See if the architect will accept tension ties at the bottom of the rafters. I once used 3x6s at 8 ft on center in each direction. The architect got the open effect he was looking for.
 
dik,
I don't think that works because the ridge beam is supported by the hip beams (not a gable end condition).
 
Although I've never designed one, I've seen a tension ring type of design used. It's done by connecting cables to the tails of the hip rafters which resist the horizontal thrust of the roof.
 
Thanks for the help. I think I'll try to talk the Architect into using scissor trusses or something to support the ridge beam such as columns or trusses.

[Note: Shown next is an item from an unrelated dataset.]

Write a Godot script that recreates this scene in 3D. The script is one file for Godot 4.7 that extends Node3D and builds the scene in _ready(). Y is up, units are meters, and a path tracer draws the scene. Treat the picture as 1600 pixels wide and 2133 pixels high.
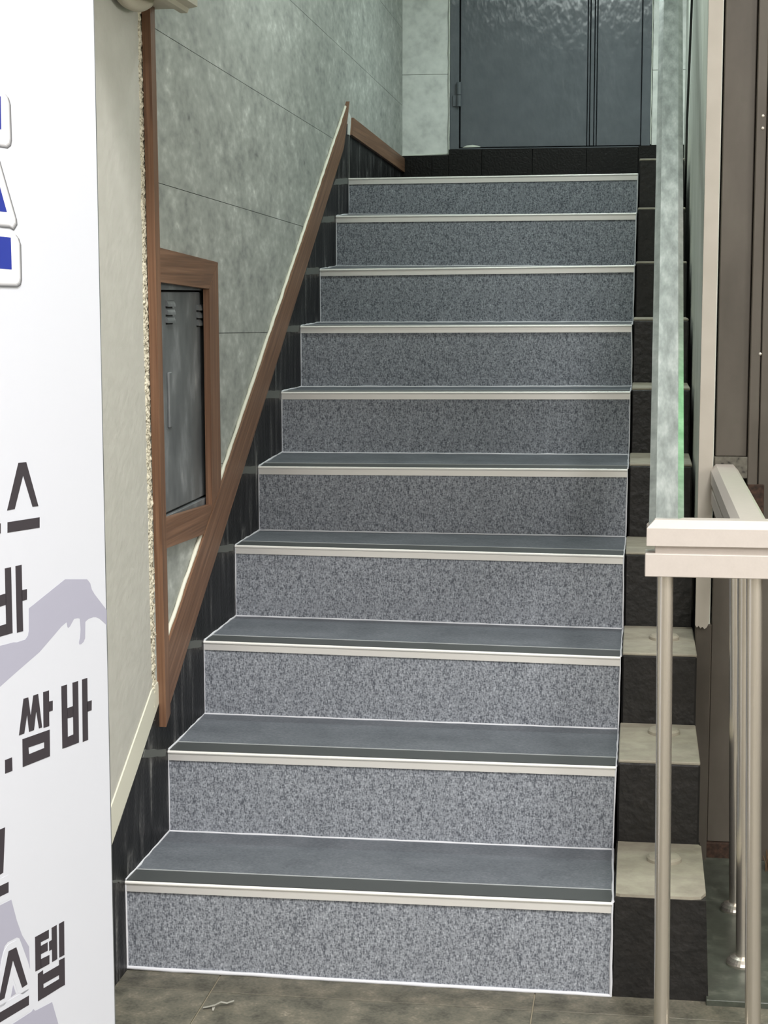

A tension ring or flat ceiling around the perimiter that acts as a tension ring is a good idea but would interfere with the other portions of the home in this case

Thanks again.



 
Dave169,
At each of the four corners create two plywood shear walls acting as vertical diaphragms ( total 8 walls, each at least 6 feet long) with tie down anchors at each end to take the horizontal hip thrust as an uplift force to the foundation. Also create a continuous top chord member around the full perimeter of the building using 2 -2x6 at the top of the stud wall. Using 2x6's for the wall should also add stiffness.
 
We recently did a 16' x 24' accessory building with a ridge beam supported by hip beams restrained by connecting to the top plate of the wall with a welded plate assembly. Thru-bolts in the hip beams (6 x 10) and lag bolts to the top plate. The plate assembly is "L"-shaped as you look at it in plan, so the wall corner could take the outward thrust (tension in the wall double top plate).
The roof slope was only 3:12, so the thrust was large. The roof is concrete tile. Roof dead load=24 psf, and the live load = 20 psf construction duration.